§ Source data
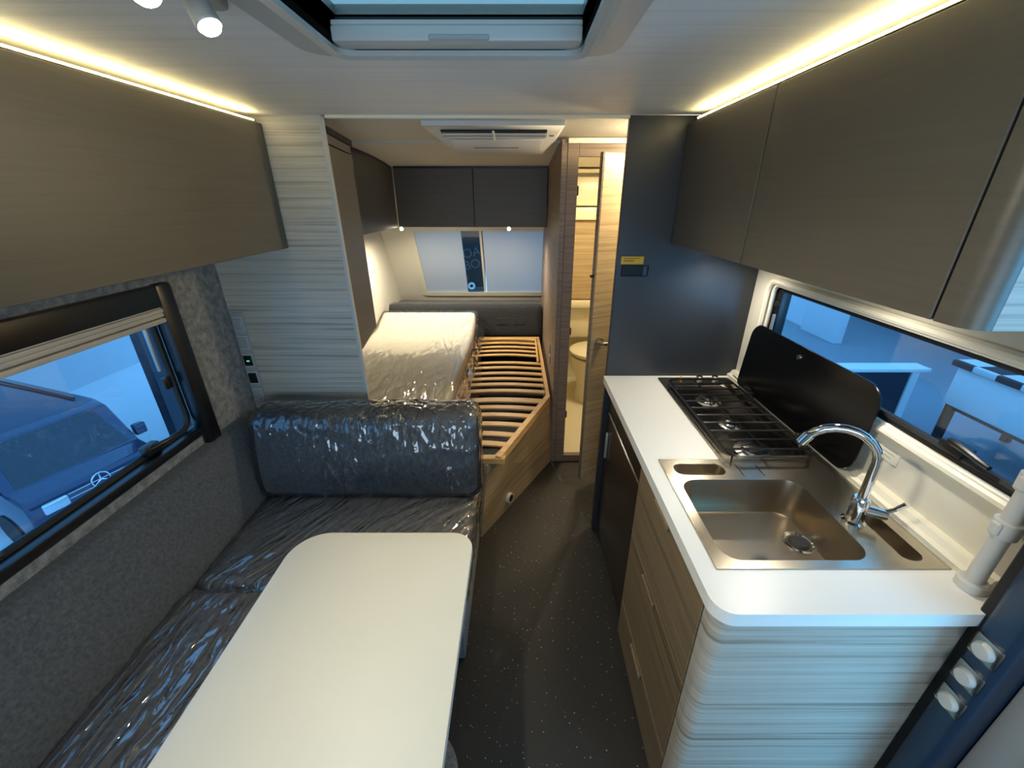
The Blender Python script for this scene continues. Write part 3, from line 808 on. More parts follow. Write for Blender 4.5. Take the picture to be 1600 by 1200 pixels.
# slat frame
fa, fb, fc = Vector((-0.093, 1.705, 0)), Vector((0.196, 2.395, 0)), Vector((0.180, 3.66, 0))
def rail(p, q, wd, z0, z1, name):
    d_ = (q - p).normalized(); n_ = Vector((-d_.y, d_.x, 0)) * wd
    B().hexa([(*p.xy, z0), (*q.xy, z0), (*(q + n_).xy, z0), (*(p + n_).xy, z0), (*p.xy, z1), (*q.xy, z1), (*(q + n_).xy, z1), (*(p + n_).xy, z1)]).out(name, 'pine', t, smooth=False)
rail(fa, fb, 0.030, ZB, 0.498, 'frame_rail')
rail(fb, fc, 0.024, ZB, 0.490, 'frame_rail')
B().box(-0.38, fa.x + .02, 1.705, 1.745, ZB, 0.488, 0.003, 1).out('frame_rail', 'pine', t)
B().box(-0.38, 0.18, 3.60, 3.66, ZB, 0.495, 0.003, 1).out('frame_rail', 'pine', t)
B().box(0.135, 0.15, 2.99, 3.60, 0.475, 0.512, 0.003, 1).out('head_lift_rail', 'pine', t)
ys = [3.534, 3.423, 3.318, 3.219, 3.124, 2.983, 2.883, 2.774, 2.672, 2.576, 2.473, 2.335, 2.235, 2.140, 2.032, 1.925, 1.829]
for i, y in enumerate(ys):
    xr_ = 0.135 if i < 5 else (0.165 if y > 2.40 else fa.x + (y - fa.y) * (fb.x - fa.x) / (fb.y - fa.y) - 0.026)
    wd = 0.021 if i != 11 else 0.028
    zz = 0.497 if i < 5 else 0.484
    pts = []
    for k in range(7):
        u = k / 6; x = -0.385 + (xr_ + 0.385) * u; zb = zz + 0.012 * math.sin(PI * u)
        pts.append((x, zb))
    poly = pts + [(x, z + 0.009) for x, z in reversed(pts)]
    B().prism(poly, 'y', y - wd, y + wd).out('slat', 'pine', t)

# mattress
def mat_fn(p, n_):
    if p.y > 3.35:
        k = (p.y - 3.35) / 0.33
        p.z += 0.10 * k * k * (3 - 2 * min(1, k)) * 0.7 + 0.02 * k
    return p
t = thing('mattress', (-0.81, 2.73, 0.49), 'cream single mattress still in clear plastic, head end raised', 'mattress')
B().rbox(-1.236, -0.40, 1.80, 3.675, 0.50, 0.645, 0.035, 0.04, fn=mat_fn).out('core', 'mattress', t, angle=80)
def film_fn(base=None, amp=0.008, dirv=(1, 0.2, 0), k=9.0, lift=0.004):
    dv = Vector(dirv).normalized(); pv = Vector((-dv.y, dv.x, 0))
    def f(p, n_):
        q = base(p.copy(), n_) if base else p.copy()
        u, v_ = p.dot(dv), p.dot(pv)
        s = noise.noise(Vector((u * k * 0.25, v_ * k * 2.2, p.z * 6))) + 0.5 * noise.noise(Vector((u * k * 0.7 + 7, v_ * k * 5, p.z * 9)))
        s2 = max(0.0, 1 - abs(s) * 3.0) ** 2
        nn_ = n_ if n_.length > 0 else Vector((0, 0, 1))
        return q + nn_ * (lift + amp * s2 * 0.6 + amp * 0.2 * noise.noise(p * 7))
    return f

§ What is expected
Quote the data exactly, leaving every image out of the copy.

§ Result below
The Blender Python script for this scene continues. Write part 3, from line 808 on. More parts follow. Write for Blender 4.5. Take the picture to be 1600 by 1200 pixels.
# slat frame
fa, fb, fc = Vector((-0.093, 1.705, 0)), Vector((0.196, 2.395, 0)), Vector((0.180, 3.66, 0))
def rail(p, q, wd, z0, z1, name):
    d_ = (q - p).normalized(); n_ = Vector((-d_.y, d_.x, 0)) * wd
    B().hexa([(*p.xy, z0), (*q.xy, z0), (*(q + n_).xy, z0), (*(p + n_).xy, z0), (*p.xy, z1), (*q.xy, z1), (*(q + n_).xy, z1), (*(p + n_).xy, z1)]).out(name, 'pine', t, smooth=False)
rail(fa, fb, 0.030, ZB, 0.498, 'frame_rail')
rail(fb, fc, 0.024, ZB, 0.490, 'frame_rail')
B().box(-0.38, fa.x + .02, 1.705, 1.745, ZB, 0.488, 0.003, 1).out('frame_rail', 'pine', t)
B().box(-0.38, 0.18, 3.60, 3.66, ZB, 0.495, 0.003, 1).out('frame_rail', 'pine', t)
B().box(0.135, 0.15, 2.99, 3.60, 0.475, 0.512, 0.003, 1).out('head_lift_rail', 'pine', t)
ys = [3.534, 3.423, 3.318, 3.219, 3.124, 2.983, 2.883, 2.774, 2.672, 2.576, 2.473, 2.335, 2.235, 2.140, 2.032, 1.925, 1.829]
for i, y in enumerate(ys):
    xr_ = 0.135 if i < 5 else (0.165 if y > 2.40 else fa.x + (y - fa.y) * (fb.x - fa.x) / (fb.y - fa.y) - 0.026)
    wd = 0.021 if i != 11 else 0.028
    zz = 0.497 if i < 5 else 0.484
    pts = []
    for k in range(7):
        u = k / 6; x = -0.385 + (xr_ + 0.385) * u; zb = zz + 0.012 * math.sin(PI * u)
        pts.append((x, zb))
    poly = pts + [(x, z + 0.009) for x, z in reversed(pts)]
    B().prism(poly, 'y', y - wd, y + wd).out('slat', 'pine', t)

# mattress
def mat_fn(p, n_):
    if p.y > 3.35:
        k = (p.y - 3.35) / 0.33
        p.z += 0.10 * k * k * (3 - 2 * min(1, k)) * 0.7 + 0.02 * k
    return p
t = thing('mattress', (-0.81, 2.73, 0.49), 'cream single mattress still in clear plastic, head end raised', 'mattress')
B().rbox(-1.236, -0.40, 1.80, 3.675, 0.50, 0.645, 0.035, 0.04, fn=mat_fn).out('core', 'mattress', t, angle=80)
def film_fn(base=None, amp=0.008, dirv=(1, 0.2, 0), k=9.0, lift=0.004):
    dv = Vector(dirv).normalized(); pv = Vector((-dv.y, dv.x, 0))
    def f(p, n_):
        q = base(p.copy(), n_) if base else p.copy()
        u, v_ = p.dot(dv), p.dot(pv)
        s = noise.noise(Vector((u * k * 0.25, v_ * k * 2.2, p.z * 6))) + 0.5 * noise.noise(Vector((u * k * 0.7 + 7, v_ * k * 5, p.z * 9)))
        s2 = max(0.0, 1 - abs(s) * 3.0) ** 2
        nn_ = n_ if n_.length > 0 else Vector((0, 0, 1))
        return q + nn_ * (lift + amp * s2 * 0.6 + amp * 0.2 * noise.noise(p * 7))
    return f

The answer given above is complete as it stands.